Dans son enfance, Emmanuel Lévyne a fréquenté les écoles juives Gustave de Rothschild, Lucien de Hirsch, Maimonide et il a été enfant de chœur à la synagogue de la rue Buffault.

A la fin de l’occupation allemande et à la Libération, après avoir travaillé en usine comme décolleteur, il fait des études technologiques à l’école O.R.T. et au Conservatoire des Arts et Métiers et entre au Laboratoire de Joliot-Curie au Collège de France.

Puis il entreprend des études rabbiniques et, sous l’impulsion d’Emmanuel Rais , alors un des plus proches disciples du grand kabbaliste juif Jacob Gordin, il approfondit la mystique juive et se passionne pour la littérature et la pensée religieuse russes.

Depuis 30 ans, Emmanuel Lévyne n ‘a pas cessé ses recherches et son enseignement. Parmi ses nombreux élèves, citons A.D. Grad et Annick de Souzenelle, auxquels il a appris à lire l’hébreu et les premiers éléments de la Kabbale. D’autres sont devenus rabbins et sont même entrés dans des Yechivoth (écoles talmudiques supérieures). Il a collaboré avec le Dr Paul Azoulay, savant étymologiste, et a travaillé avec Carlo Suarès à l’élaboration de son commentaire de la Genèse, qu’il a été le premier à publier dans sa revue « Tsédek » et dont il s’est inspiré en partie dans sa « Kabbale de la Création » tout en se référant principalement à la tradition kabbalistique rabbinique, au renouvellement de laquelle il veut contribuer de l’intérieur, dans son propre cadre.

Compléments

Emmanuel Lévyne dans l’immédiat après guerre a fait partie d’un groupe de jeunes juifs survivants. Contacté là par l’organisation sioniste il a participé à l’aventure de l’Exodus en 1947. Mais il s’est rendu compte de la manipulation de celle-ci en vue apitoyer l’opinion publique international pour qu’elle accepte la création de l’Etat israélien. En proie à une crise nerveuse, il débarquera à Sète. Cela constituera sa rupture avec le sionisme politique . Il racontera celle-ci dans son livre “Judaïsme contre sionisme” (pages 197 et 198 de la nouvelle édition).

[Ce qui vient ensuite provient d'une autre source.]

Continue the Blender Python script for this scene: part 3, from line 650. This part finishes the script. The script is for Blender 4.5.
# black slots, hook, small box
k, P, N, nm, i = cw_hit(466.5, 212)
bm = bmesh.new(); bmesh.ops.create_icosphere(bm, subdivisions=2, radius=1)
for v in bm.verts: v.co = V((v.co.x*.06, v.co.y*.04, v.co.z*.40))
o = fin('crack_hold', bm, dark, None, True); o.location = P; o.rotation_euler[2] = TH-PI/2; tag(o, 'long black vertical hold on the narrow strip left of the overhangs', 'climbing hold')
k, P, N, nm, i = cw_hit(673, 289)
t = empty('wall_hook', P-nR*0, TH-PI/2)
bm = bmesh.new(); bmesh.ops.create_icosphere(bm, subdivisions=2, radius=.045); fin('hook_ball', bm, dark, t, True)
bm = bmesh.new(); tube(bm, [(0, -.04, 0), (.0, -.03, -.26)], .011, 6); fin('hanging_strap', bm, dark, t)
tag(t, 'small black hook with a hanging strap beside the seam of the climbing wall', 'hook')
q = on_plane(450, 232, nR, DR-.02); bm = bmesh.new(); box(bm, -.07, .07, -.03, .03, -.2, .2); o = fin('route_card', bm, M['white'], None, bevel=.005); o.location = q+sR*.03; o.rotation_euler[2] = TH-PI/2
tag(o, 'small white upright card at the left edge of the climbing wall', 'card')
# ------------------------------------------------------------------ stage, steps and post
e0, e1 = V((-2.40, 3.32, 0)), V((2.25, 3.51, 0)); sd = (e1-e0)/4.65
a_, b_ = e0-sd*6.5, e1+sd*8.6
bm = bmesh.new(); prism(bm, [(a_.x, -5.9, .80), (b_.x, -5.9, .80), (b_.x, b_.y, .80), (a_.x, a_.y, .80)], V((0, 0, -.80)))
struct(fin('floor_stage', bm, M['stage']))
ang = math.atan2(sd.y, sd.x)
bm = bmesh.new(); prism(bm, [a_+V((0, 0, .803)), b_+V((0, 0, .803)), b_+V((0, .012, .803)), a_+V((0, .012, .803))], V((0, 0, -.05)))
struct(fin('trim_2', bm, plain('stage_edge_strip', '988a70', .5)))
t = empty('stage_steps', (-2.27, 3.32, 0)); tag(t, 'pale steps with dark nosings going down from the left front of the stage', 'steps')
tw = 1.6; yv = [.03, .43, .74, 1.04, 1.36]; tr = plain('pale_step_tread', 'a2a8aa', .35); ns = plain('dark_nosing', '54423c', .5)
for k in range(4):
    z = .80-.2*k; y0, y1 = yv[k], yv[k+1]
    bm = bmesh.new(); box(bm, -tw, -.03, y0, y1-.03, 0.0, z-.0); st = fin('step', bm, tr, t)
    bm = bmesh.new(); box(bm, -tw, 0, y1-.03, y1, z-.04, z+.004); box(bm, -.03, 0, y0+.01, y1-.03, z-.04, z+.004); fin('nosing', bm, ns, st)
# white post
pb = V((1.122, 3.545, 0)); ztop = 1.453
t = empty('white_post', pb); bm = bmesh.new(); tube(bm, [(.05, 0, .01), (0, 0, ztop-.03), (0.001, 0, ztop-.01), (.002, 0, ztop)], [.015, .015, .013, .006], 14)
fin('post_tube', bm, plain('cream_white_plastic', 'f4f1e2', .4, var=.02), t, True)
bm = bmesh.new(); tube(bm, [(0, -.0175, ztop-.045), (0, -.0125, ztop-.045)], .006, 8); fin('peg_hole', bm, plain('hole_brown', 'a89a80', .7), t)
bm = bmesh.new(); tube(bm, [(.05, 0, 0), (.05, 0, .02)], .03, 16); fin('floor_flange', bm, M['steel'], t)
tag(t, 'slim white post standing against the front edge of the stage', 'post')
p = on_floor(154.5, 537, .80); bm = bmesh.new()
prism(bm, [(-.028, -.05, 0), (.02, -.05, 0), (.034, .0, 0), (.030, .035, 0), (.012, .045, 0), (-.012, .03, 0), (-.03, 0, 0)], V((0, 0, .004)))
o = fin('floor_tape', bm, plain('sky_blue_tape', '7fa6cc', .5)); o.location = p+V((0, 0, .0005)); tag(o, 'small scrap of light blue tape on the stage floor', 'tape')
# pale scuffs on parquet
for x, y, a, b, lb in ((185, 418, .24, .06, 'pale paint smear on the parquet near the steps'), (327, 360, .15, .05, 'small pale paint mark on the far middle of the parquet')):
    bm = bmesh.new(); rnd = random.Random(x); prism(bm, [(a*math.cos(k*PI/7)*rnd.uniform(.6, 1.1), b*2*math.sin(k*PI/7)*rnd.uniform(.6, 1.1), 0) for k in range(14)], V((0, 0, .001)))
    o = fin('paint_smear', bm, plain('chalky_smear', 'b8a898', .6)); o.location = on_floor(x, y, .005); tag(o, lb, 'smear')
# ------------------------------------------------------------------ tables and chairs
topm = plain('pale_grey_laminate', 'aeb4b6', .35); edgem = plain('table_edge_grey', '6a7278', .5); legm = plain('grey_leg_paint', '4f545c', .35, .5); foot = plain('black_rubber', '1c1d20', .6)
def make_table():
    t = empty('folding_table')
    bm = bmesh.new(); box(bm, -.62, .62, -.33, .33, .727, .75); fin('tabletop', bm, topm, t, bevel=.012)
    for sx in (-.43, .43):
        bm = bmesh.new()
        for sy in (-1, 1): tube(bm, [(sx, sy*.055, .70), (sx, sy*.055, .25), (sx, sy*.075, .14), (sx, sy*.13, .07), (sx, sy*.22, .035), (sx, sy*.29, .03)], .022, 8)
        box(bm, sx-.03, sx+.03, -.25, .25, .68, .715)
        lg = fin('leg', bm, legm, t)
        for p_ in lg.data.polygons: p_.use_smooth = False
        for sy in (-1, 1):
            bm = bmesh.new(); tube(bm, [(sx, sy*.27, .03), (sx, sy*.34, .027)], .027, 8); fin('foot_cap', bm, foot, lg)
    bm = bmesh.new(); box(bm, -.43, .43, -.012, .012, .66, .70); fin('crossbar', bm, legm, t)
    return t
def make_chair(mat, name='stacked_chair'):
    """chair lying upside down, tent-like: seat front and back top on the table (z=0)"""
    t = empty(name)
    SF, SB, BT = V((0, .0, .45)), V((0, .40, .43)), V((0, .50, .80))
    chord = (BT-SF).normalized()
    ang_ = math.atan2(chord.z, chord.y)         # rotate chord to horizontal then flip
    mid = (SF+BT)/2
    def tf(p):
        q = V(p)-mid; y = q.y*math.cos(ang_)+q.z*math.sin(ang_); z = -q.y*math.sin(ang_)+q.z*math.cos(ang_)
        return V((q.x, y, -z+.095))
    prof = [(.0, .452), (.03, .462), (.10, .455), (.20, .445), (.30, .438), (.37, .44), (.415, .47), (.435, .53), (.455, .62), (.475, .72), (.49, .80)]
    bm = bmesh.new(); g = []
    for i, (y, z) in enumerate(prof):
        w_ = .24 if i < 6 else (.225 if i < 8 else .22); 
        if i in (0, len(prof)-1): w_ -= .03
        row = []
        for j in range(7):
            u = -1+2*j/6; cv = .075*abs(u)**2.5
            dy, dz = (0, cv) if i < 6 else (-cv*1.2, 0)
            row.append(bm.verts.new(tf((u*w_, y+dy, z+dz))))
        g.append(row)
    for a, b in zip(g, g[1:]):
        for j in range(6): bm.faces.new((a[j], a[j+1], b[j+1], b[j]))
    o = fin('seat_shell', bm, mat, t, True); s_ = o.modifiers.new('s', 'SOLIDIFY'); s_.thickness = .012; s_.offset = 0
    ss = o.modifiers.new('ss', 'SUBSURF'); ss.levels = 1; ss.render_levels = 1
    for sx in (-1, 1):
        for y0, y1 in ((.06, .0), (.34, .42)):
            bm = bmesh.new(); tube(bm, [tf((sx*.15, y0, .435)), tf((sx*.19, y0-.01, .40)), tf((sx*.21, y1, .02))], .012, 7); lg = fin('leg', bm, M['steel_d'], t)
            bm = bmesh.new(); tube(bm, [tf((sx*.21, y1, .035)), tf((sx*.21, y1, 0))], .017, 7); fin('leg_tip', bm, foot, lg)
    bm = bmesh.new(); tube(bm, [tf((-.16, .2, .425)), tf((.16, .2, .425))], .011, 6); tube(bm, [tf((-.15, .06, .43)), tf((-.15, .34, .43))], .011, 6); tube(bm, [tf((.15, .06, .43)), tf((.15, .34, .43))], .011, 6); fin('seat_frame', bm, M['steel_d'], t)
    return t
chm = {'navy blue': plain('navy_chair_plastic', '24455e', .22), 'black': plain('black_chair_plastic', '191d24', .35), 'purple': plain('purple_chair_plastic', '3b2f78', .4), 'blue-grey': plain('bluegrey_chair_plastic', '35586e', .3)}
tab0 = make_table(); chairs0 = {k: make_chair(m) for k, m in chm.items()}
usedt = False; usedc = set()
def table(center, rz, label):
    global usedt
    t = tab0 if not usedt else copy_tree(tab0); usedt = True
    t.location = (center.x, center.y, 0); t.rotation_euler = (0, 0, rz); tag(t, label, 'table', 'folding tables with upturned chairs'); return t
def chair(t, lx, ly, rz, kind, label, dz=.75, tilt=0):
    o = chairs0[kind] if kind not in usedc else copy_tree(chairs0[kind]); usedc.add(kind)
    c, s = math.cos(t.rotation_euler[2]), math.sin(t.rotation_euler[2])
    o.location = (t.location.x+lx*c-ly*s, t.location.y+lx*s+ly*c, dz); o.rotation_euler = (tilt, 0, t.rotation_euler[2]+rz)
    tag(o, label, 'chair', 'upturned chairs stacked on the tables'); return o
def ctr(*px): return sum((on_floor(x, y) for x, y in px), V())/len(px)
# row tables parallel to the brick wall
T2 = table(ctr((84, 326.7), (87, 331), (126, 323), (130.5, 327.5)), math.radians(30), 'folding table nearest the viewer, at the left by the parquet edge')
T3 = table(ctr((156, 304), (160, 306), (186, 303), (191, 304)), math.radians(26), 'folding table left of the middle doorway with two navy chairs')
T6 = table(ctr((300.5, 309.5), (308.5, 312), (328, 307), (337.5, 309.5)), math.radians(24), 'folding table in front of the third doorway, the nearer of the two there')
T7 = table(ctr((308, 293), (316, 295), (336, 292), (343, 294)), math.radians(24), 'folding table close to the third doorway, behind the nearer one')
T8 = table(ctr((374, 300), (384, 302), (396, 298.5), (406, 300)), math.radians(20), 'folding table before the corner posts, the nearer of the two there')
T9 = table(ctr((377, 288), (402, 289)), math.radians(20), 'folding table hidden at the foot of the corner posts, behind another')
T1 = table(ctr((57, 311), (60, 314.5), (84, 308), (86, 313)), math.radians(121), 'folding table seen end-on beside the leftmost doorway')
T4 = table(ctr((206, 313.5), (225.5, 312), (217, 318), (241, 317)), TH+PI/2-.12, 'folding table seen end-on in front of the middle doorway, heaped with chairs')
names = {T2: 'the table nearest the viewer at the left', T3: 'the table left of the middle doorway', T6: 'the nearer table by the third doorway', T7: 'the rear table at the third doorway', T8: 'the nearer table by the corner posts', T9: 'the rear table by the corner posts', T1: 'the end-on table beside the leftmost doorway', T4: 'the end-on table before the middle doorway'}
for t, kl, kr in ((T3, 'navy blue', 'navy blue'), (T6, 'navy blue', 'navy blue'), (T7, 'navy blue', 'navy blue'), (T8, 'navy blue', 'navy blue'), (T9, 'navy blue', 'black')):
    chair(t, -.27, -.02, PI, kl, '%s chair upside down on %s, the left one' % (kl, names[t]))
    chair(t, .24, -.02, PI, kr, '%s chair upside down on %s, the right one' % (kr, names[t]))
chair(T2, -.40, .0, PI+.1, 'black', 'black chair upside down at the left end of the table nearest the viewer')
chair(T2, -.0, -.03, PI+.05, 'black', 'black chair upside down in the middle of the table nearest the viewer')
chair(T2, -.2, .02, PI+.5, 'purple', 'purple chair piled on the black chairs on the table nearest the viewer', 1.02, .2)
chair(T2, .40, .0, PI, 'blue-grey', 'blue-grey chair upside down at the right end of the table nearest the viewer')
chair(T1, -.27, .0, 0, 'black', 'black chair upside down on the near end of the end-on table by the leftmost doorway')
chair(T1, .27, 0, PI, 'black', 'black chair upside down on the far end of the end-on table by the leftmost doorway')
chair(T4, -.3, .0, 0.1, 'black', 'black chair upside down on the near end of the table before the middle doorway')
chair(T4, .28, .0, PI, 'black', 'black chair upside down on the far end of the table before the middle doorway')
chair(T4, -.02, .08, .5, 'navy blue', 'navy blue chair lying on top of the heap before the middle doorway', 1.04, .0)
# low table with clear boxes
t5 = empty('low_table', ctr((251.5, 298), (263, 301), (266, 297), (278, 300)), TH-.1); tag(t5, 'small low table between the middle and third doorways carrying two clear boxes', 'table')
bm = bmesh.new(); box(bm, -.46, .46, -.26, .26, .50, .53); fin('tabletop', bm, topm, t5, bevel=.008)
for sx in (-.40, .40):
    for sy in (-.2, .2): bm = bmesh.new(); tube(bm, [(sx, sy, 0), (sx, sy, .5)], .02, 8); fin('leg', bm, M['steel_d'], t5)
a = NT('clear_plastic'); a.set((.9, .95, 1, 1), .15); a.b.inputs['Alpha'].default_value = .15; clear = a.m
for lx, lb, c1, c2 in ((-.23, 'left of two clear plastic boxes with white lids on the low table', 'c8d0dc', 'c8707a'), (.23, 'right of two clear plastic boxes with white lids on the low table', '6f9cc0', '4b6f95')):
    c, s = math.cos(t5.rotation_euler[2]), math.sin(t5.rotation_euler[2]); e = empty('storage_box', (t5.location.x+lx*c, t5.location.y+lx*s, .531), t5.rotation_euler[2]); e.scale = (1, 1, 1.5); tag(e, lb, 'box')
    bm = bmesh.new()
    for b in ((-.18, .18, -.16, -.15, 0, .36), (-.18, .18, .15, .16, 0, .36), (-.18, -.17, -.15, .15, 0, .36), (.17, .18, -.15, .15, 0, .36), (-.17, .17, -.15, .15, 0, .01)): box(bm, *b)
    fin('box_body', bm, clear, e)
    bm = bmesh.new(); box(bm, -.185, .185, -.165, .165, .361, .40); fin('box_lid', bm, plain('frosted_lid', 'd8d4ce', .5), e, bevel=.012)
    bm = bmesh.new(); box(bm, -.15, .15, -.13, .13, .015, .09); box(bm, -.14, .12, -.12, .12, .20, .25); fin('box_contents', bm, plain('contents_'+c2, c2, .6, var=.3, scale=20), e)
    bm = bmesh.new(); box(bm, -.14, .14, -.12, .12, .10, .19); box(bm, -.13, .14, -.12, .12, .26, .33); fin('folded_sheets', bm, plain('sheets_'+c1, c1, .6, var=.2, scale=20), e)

Une autre rupture avec le sionisme sera la publication d’un courrier des lecteurs dans Le Monde du 31 mai 1967 où il explique que “la religion juive n’a rien à voir avec l’Etat [israélien]” et que “les rabbins ont combattu dans leur grande majorité, le sionisme à ses débuts et ont annoncé qu’il aboutirait à un désastre”. Cf “Judaïsme contre sionisme” nouvelle édition (pages 307 à 309).